The Campaign to Support the Right
to Education at Birzeit University


30 June 2002

Since March 2001 the working life of Birzeit University has been held hostage to an Israeli army military checkpoint that is used to impede or totally block access to the campus. The Birzeit-Ramallah checkpoint is a prison gate which has been locked shut on numerous occasions with the result of placing the University and 33 surrounding villages under absolute siege. When "open" the checkpoint is a harrowing and dangerous barrier to cross; students and staff have suffered physical injury and threat at the hands of Israeli military forces manning it, and on numerous occasions have been trapped on the wrong side unable to reach their homes when it has been suddenly and randomly re-closed. The impact on university life has been severe and the recent worsening of this situation now raises questions as to whether academic life at Birzeit University can be sustained for much longer.

The Birzeit-Ramallah checkpoint is but one among more than 120 military roadblocks imposed around all Palestinian communities in the West Bank over the past twenty months. The ever-growing strangulation on our mobility has meant that the geographic circle of students and staff making up the University has constantly narrowed. First Gaza students, then northern and southern West Bank students, were unable to continue their education at Birzeit due to the closures around their immediate communities. Over the past twenty months, more than 30% of Birzeit University students have been forced to drop out from the University due to closures. For those remaining -- overwhelmingly students who live in the Ramallah/Jerusalem area -- the Birzeit-Ramallah checkpoint has become the main obstacle between them and the ability to continue their education.

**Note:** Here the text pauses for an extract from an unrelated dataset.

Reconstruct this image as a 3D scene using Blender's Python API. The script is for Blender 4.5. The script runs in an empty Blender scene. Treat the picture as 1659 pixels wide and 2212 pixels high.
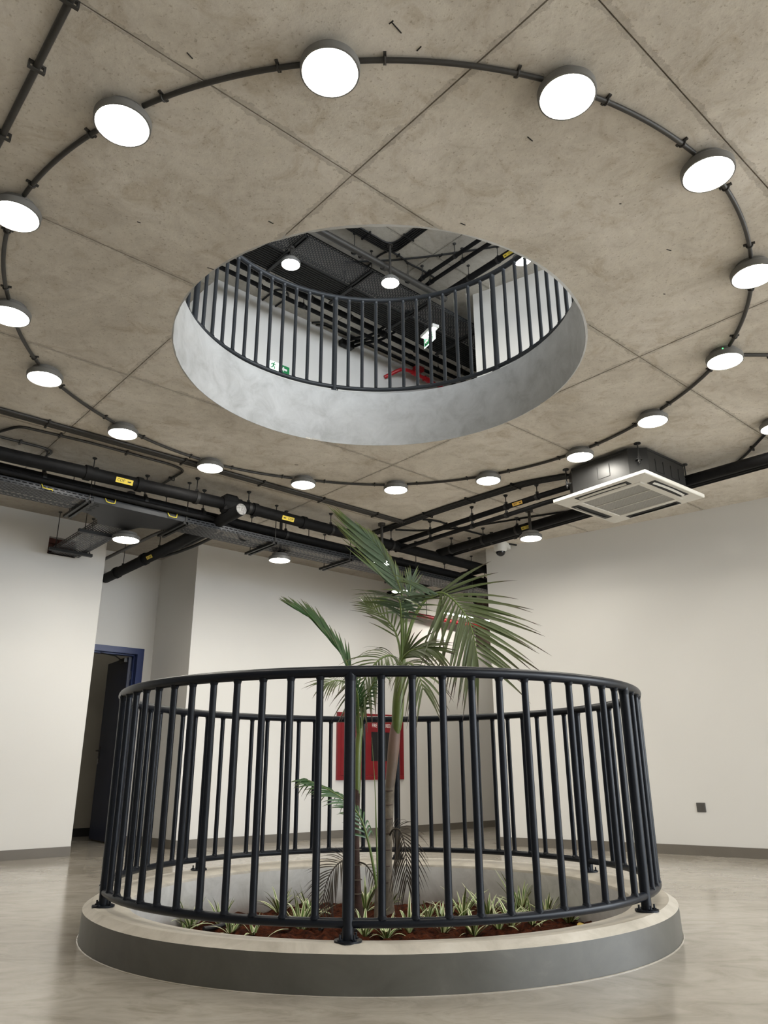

Following Israel's major invasion and re-occupation of West Bank towns in March/April 2002, the Birzeit-Ramallah checkpoint has been closed more often than open -- bringing University life to a complete standstill. When it is open, long lines of pedestrians waiting to cross are often met with tear gas and sound bombs. Young men in particular are constantly being turned back from reaching the university or are a subject to long searches and i.d. checks --often an opportunity for soldiers to demean and humiliate them. Female students are regularly verbally harassed. Attempts by faculty members to inquire about students being held by soldiers have resulted in faculty detentions as well. The random decisions at any moment to close all movement through the checkpoint has resulted in staff and students on a number of occasions being forced to walk through the valley below in an attempt to return home from campus where they have been fired upon by soldiers from the checkpoint. The soldiers act as if there is no oversight over their actions and they are free to treat the civilian population at the checkpoint as they please. The situation has become so volatile that a small group of foreign staff members at the University who had organized a volunteer checkpoint watch took the hard decision to disband their presence in April 2002 concluding that their own physical well-being was now at risk.

The checkpoint only separates Palestinian communities from each other -- it does not stand on the way to any Israeli settlements in the area. Thus arguments that it plays a security function are unsustainable. Clearly, it is a form of collective punishment, aimed at making the lives of 50,000 inhabitants of surrounding villages and the 6,000 students and staff at the university untenable. Its role has been to cut short the education of hundreds of students, to crush attempts at leading a normal university life, and to disable any attempt to plan, build and dream for the future.

However, since June 20th 2002 the Israeli army has directly re-occupied seven of the eight West Bank towns (including Ramallah) putting 60,000 Palestinians under blanket curfews until further notice. The Israeli leadership has stated they will remain in the towns indefinitely and the most optimistic scenario suggests that they will withdraw to the edges of the towns after a six month period. At present the majority of Birzeit students and faculty are now confined to their homes with no clarity about when or even whether they will be able to return to their academic lives. It is hoped that given what has happened in other towns, the curfews will be "regularized" and lifted during day light hours so as to "facilitate" some aspects of working life. But given that Israel's closure policy remains in place on Palestinian cities even if such a scenario unfolds, reaching the university from Ramallah during the times when the curfew is lifted will still be hampered by the checkpoint between the city and the university.

The Birzeit-Ramallah checkpoint clearly violates students’ right to education under the Universal Declaration of Human Rights (Article 26); in willfully obstructing public order and civil life and educational and economic opportunity, and as acts of collective punishment, harassment and degradation of the civilian population. Israel stands in clear violation of its duties as an occupying power under provisions of the Fourth Geneva Convention and the Hague Regulations. The Right to Education Campaign at Birzeit University asks for your support in ending the siege on our academic lives. We ask that you support our students rights to have safe access to education , free from fear of physical injury and personal humiliation. We ask that you support our right to teach our students in an environment of basic human dignity. Our hope is in their future and we need your support in making their future possible.